** start **
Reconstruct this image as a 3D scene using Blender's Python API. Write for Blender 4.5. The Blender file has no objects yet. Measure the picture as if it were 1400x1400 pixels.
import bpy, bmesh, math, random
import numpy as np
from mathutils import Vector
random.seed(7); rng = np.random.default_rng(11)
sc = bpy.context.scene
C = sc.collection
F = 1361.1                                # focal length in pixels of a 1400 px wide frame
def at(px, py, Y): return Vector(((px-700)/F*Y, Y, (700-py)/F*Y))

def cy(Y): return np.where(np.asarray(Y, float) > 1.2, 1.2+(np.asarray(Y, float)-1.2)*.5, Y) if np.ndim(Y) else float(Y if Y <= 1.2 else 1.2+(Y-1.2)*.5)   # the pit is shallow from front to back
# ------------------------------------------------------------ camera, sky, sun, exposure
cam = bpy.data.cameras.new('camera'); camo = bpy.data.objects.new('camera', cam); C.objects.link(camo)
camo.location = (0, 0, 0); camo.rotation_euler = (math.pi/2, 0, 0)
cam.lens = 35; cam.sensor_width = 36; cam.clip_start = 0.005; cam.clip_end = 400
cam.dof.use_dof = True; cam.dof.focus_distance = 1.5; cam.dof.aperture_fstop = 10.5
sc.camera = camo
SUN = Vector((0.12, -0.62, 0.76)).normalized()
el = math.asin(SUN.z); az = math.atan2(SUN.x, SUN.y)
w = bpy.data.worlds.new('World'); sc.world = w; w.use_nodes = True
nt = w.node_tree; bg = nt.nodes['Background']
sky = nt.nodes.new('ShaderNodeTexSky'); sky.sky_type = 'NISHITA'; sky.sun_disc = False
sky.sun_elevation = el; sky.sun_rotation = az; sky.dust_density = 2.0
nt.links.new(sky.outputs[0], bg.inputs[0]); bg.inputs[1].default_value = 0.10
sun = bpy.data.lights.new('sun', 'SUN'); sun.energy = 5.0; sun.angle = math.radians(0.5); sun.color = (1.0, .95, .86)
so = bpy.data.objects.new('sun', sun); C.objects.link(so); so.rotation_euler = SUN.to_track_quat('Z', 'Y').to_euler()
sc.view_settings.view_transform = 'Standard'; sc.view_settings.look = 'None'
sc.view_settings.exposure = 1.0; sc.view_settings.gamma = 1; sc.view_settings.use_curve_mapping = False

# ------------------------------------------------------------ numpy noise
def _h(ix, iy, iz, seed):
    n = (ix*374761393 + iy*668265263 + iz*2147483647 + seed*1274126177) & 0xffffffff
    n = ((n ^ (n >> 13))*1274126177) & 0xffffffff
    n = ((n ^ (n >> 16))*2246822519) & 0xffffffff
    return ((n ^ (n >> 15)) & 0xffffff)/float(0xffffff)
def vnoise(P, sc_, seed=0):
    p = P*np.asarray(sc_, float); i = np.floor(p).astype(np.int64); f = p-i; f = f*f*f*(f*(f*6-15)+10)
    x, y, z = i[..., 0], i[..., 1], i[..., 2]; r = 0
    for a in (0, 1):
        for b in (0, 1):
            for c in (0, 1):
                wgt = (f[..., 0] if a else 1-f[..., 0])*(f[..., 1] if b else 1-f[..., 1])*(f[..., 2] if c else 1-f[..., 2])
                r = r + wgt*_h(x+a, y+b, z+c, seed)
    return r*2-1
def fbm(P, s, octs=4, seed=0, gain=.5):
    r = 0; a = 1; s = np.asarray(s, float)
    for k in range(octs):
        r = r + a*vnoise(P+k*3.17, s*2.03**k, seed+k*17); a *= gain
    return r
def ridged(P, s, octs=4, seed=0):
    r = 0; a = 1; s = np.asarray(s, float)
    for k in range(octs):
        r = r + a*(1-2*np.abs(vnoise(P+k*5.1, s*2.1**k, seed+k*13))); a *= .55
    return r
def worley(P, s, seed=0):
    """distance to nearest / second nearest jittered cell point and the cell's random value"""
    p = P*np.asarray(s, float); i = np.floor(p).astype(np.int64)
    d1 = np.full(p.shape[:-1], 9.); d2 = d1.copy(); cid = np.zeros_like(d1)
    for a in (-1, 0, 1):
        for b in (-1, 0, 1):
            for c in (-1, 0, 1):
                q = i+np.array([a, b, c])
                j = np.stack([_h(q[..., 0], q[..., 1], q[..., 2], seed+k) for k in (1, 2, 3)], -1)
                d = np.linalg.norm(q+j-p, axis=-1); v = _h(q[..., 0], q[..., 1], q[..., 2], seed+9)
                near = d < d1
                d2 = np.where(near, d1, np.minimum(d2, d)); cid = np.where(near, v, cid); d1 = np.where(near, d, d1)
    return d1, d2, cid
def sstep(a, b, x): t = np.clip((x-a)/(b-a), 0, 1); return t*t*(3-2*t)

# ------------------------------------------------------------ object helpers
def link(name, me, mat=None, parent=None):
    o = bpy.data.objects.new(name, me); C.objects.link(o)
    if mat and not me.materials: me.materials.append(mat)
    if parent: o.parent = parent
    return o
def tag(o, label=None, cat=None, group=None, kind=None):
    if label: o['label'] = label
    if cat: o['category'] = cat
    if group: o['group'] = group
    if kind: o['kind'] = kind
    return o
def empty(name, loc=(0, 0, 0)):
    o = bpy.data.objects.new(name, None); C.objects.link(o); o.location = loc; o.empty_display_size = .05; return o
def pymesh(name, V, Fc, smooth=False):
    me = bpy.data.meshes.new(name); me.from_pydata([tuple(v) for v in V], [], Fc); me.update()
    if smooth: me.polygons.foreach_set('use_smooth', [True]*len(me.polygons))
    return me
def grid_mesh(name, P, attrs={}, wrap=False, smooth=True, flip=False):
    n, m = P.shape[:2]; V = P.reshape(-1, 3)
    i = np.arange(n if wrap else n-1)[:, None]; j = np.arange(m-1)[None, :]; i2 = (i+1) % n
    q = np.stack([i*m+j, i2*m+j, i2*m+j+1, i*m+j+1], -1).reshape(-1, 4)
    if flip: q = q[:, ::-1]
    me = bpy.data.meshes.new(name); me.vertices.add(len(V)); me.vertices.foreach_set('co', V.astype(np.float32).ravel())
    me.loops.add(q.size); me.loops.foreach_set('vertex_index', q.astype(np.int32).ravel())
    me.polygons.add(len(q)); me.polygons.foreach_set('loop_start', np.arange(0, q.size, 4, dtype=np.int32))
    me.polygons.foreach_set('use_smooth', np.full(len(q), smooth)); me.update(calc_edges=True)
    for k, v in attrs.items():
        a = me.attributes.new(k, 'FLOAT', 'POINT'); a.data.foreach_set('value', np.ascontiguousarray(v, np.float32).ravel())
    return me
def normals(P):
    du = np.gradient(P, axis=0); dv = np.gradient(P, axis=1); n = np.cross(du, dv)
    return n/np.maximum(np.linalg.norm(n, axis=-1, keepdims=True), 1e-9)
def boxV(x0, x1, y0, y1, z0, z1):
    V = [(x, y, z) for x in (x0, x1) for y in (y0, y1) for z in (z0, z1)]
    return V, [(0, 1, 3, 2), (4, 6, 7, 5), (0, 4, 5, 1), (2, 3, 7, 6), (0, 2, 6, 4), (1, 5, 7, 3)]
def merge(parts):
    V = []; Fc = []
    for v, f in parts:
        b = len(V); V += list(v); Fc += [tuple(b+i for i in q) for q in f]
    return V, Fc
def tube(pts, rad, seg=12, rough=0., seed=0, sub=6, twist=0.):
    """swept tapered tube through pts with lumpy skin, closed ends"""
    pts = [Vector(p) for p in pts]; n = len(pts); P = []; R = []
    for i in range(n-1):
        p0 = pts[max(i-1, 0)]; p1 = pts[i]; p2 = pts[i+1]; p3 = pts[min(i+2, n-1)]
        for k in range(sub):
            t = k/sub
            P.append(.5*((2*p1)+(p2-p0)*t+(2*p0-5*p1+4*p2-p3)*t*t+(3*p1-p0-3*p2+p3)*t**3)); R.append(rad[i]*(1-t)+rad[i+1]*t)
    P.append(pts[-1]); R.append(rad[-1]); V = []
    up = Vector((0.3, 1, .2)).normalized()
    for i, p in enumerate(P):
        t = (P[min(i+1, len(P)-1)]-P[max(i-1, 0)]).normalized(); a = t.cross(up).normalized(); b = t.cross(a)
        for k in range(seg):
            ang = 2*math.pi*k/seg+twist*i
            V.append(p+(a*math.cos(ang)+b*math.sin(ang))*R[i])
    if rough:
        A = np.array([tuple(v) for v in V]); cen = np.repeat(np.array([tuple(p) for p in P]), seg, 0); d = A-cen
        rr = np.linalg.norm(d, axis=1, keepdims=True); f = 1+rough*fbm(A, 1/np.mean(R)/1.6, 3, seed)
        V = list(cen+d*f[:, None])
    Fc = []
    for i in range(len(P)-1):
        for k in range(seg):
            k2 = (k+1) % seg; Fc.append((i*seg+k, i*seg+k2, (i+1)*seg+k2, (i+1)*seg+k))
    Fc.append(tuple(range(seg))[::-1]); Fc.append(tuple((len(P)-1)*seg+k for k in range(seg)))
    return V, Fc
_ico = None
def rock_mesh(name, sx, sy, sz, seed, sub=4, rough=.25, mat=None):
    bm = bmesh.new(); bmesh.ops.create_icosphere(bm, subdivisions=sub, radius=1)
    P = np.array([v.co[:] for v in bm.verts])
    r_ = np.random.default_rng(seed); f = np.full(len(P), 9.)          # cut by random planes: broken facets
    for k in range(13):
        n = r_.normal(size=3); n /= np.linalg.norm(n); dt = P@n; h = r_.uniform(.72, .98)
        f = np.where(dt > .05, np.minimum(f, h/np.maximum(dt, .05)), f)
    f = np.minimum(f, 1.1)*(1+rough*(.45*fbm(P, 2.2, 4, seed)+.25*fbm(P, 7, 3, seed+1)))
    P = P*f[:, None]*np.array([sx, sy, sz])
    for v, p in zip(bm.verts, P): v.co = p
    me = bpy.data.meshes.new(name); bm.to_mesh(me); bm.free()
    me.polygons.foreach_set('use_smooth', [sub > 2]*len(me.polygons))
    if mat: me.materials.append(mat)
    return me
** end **
§ Work to complete
Search the preceding listing for "objects" and extract every line where it is found.

§ Exercise answer
Reconstruct this image as a 3D scene using Blender's Python API. Write for Blender 4.5. The Blender file has no objects yet. Measure the picture as if it were 1400x1400 pixels.
cam = bpy.data.cameras.new('camera'); camo = bpy.data.objects.new('camera', cam); C.objects.link(camo)
so = bpy.data.objects.new('sun', sun); C.objects.link(so); so.rotation_euler = SUN.to_track_quat('Z', 'Y').to_euler()
    o = bpy.data.objects.new(name, me); C.objects.link(o)
    o = bpy.data.objects.new(name, None); C.objects.link(o); o.location = loc; o.empty_display_size = .05; return o